As part of an effort to quantify the benefit-hazard spectrum of landfalling ARs and leverage the Ralph et al. (2019) AR scale, the study used 13 years of NWS watch, warning, and advisory (WWA) data to illustrate the relationships between landfalling ARs and potentially hazardous weather across the western US. This study contributes to the goals of CW3E’s 2019-2024 Strategic Plan to support Atmospheric River (AR) Research and Applications by quantifying the relationship between AR rank (strength and duration) and the AR’s potential hazard footprint, providing critical information to support decision makers in the west.
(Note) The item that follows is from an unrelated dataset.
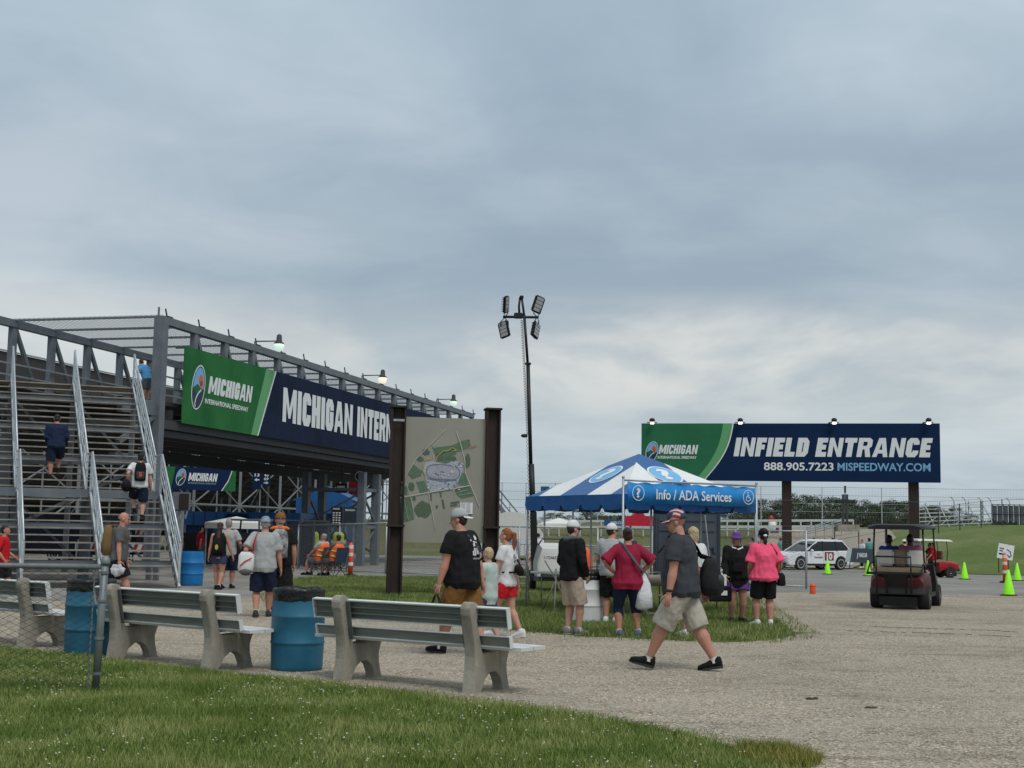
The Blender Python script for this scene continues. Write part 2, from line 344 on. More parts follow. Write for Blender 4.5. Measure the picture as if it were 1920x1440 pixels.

While a WWA is not necessarily a storm report and is influenced by local thresholds, climate, and possibly forecast best practices across WFOs, it does provide a lens into where hazardous weather was at least locally anticipated associated with landfalling ARs. The study quantifies and summarizes the following five key points at forecast zones across the west:

• A majority of WWAs issued in advance of potentially hazardous weather across the western US occur in association with landfalling ARs
• WWAs issued in advance of potentially hazardous weather are increasingly more likely to occur in association with more intense and longer duration ARs (i.e., as AR scale increases)
• Not all landfalling ARs necessarily require WWAs (i.e., not all ARs are hazardous)
• More intense and longer duration ARs are more likely to require WWAs as compared to less intense and shorter duration ARs (i.e., more intense and longer duration ARs are more hazardous)
• The hazard footprint of landfalling ARs, especially for “hydrologic hazards”, increases exponentially as AR scale increases

Based on the results of this study, a similar smaller study by Cordeira et al. (2018), the results from Corringham et al. (2019; exponential increase in flood damages following AR scale), and the known influence of antecedent conditions on hazards (i.e., an AR5 in October on dry soil may not be hazardous), we created the following schematic illustrating a benefit-hazard spectrum for the AR scale (Fig. 1):

Figure 1: Fig. 12 from Bartlett and Cordeira (2021). A generalized schematic illustration of the exponential increase in the potential for hazardous weather in the western U.S., in this study defined by the “hazard footprint” of WWAs and in Corringham et al. (2019) defined by flood damages, associated with the Ralph et al. (2019) AR scale. Text annotation embedded within the schematic is intended to support interpretation, including the influence of antecedent conditions in modulating the potential for hazardous weather.

Bartlett, S. M., & Cordeira, J. M. (2021). A Climatological Study of National Weather Service Watches, Warnings, and Advisories and Landfalling Atmospheric Rivers in the Western U.S. 2006–2018, Weather and Forecasting, https://doi.org/10.1175/WAF-D-20-0212.1.